After nearly 28 years of volunteer work in the local Iranian Jewish community and setting up one of the first Iranian Jewish non-profit organizations in Los Angeles, Dariush Fakheri has resigned as president of the Eretz-SIAMAK Cultural Center in Tarzana.

Fakheri, 58, cited personal reasons for stepped down from his leadership post in April and only recently publicly acknowledge his new plans. “I wanted to give the new generation the opportunity to contribute and lead,” said Fakheri. “I will stay on as a consultant for the Eretz-SIAMAK Cultural Center and all the Jewish organizations in L.A.—sharing my experiences with them, if asked”. Fakheri’s exit from public service was unique in itself as many local Iranian Jewish leaders have typically remained in their positions for life or until their health failed.
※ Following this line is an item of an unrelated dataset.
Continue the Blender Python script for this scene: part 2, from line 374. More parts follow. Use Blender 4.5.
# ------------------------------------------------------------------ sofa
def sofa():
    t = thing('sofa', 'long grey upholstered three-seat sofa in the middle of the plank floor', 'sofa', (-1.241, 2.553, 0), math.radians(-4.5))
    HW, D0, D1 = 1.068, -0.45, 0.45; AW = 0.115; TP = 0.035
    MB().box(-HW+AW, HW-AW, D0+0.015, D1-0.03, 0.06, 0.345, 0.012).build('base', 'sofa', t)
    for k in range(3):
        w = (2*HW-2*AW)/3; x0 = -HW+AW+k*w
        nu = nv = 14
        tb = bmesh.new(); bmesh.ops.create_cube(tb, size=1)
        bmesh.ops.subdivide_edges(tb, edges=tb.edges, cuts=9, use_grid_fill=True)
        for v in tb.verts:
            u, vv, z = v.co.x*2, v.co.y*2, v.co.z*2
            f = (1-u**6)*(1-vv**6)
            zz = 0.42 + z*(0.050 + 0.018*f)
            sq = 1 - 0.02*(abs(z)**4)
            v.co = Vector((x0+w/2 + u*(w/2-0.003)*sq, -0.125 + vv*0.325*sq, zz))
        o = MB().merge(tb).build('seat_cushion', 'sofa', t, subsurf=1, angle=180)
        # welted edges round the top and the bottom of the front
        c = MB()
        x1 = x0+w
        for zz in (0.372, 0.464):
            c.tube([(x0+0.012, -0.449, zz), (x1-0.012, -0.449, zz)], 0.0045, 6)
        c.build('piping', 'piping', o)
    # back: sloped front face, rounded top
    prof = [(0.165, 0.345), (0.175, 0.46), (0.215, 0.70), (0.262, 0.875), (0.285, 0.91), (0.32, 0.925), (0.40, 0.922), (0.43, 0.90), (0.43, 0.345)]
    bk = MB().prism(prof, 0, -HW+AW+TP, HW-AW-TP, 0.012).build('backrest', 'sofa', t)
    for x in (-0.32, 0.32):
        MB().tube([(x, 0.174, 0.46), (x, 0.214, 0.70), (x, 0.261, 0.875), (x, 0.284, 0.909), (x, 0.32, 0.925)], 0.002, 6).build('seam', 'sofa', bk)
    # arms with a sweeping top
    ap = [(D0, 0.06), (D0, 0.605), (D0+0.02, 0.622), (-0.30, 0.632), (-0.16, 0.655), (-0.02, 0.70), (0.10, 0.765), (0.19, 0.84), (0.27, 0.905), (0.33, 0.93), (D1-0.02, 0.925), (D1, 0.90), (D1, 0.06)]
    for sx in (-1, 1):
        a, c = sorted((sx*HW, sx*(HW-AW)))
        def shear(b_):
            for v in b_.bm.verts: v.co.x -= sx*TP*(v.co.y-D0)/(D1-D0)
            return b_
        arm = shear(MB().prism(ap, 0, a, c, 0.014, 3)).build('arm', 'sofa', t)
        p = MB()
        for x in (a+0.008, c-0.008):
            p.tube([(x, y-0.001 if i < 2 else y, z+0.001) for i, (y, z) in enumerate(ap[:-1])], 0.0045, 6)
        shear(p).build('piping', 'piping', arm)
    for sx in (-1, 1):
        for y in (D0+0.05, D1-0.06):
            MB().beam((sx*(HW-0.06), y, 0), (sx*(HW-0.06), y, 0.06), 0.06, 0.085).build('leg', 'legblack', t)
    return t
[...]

Following the mass immigration of Jews from Iran to the L.A. area after the 1979 Iranian Revolution, Fakheri was one of the founders of the Iranian American Jewish Association, also known as SIAMAK to local Iranian Jews. The group was formed to help new Iranian Jewish immigrants reconnect with one another through new social and religious events. Over the years, SIAMAK, under Fakheri’s leadership was heavily involved in Iranian Jewish youth activities and community outreach, helping to subsidize the food and living expenses of nearly 100-poverty stricken Iran Jewish families that were not being helped by any other local Jewish groups.

Fakheri was considered an outsider and maverick by many Iranian Jews for not conforming to the leadership structure and methods the community’s leaders had brought over from Iran. As a result, he received both praise and condemnation from Southern California Iranian Jews for his frank and often bold criticisms of other local Iranian Jewish leaders for coddling up to the elite wealthy, rather than providing real social programs for troubled young people and struggling low-income families in the local Iranian Jewish community. “We at our organization did a lot of firsts that benefited so many and changed our community’s norm,” said Fakheri. “We have benefited from the support that the American Jewish community has given us during the last quarter century and it is time to payback. I have every intention to do so now”.

In 2004, Fakheri’s SIAMAK organization made history after becoming the first Iranian Jewish organization in the city to merge with the Eretz Cultural Center and Neria Yomtoubian Organization to form the Eretz-SIAMAK Cultural Center in Tarzana. The center has since become the largest Iranian Jewish organization in the San Fernando Valley with plans to build a new community center on its near one-block property in 2008 and 2009.

Despite his move away from public service, Fakheri said he will continue to support the efforts of the Israeli Macabee Games within the Iranian Jewish community and to work as editor-in-chief of the nonprofit Iranian Jewish Chronicle magazine, which he helped establish nearly 18 years ago.